In his pro se supplemental brief, Richardson contends that
two prior state convictions used to enhance his sentence were
invalid because they were uncounseled and not the result of knowing
and voluntary guilty pleas. However, Richardson has presented
nothing more than an assertion that his prior convictions are
invalid. Moreover, the PSR states that Richardson was represented
by counsel with respect to the marijuana charge, and the firearm
charge was dismissed and did not affect Richardson’s criminal
history score. We conclude there was no error with respect to
these charges.
Finally, Richardson contends in his pro se supplemental brief
that the PSR counted offenses that were too old to be included in
his criminal history score. In particular, he points to a second-
degree burglary charge that was committed in 1998, beyond the 15-
year applicable time period. See U.S. Sentencing Guidelines Manual
§ 4A1.2(e)(1) (2015). However, USSG § 4A1.2(k)(2) provides that
in the case of a revocation of parole involving a felony, the
applicable time period is “the date of last release from
incarceration on such sentence.” Richardson’s parole for the
burglary charge was revoked in December 2005, and he was released
5
from prison in July 2006, within 15 years of the possession of the
firearm and ammunition.

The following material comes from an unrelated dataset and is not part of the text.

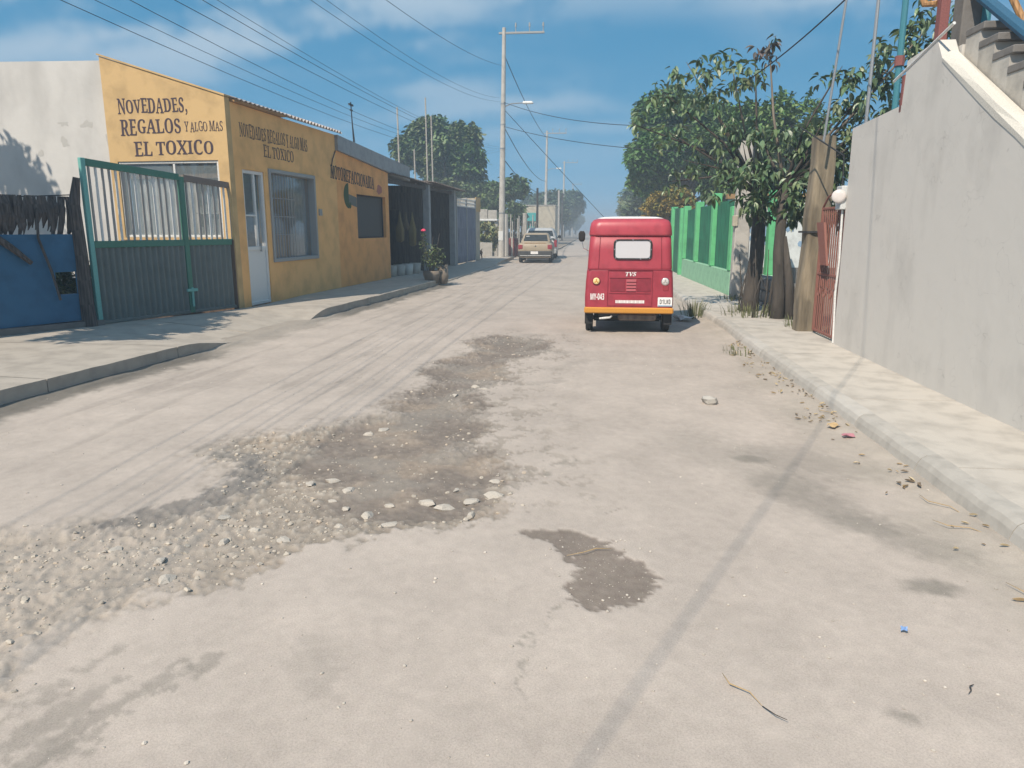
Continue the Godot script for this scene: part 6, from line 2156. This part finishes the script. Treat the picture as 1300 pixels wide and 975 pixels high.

Thus, we conclude there was no sentencing
error.
In accordance with Anders, we have reviewed the entire record
in this case and have found no meritorious issues for appeal. We
therefore affirm the judgment of the district court. This court
requires that counsel inform Richardson, in writing, of the right
to petition the Supreme Court of the United States for further
review. If Richardson requests that a petition be filed, but
counsel believes that such a petition would be frivolous, then
counsel may move in this court for leave to withdraw from
representation. Counsel’s motion must state that a copy thereof
was served on Richardson.
We dispense with oral argument because the facts and legal
contentions are adequately presented in the materials before this
court and argument would not aid the decisional process.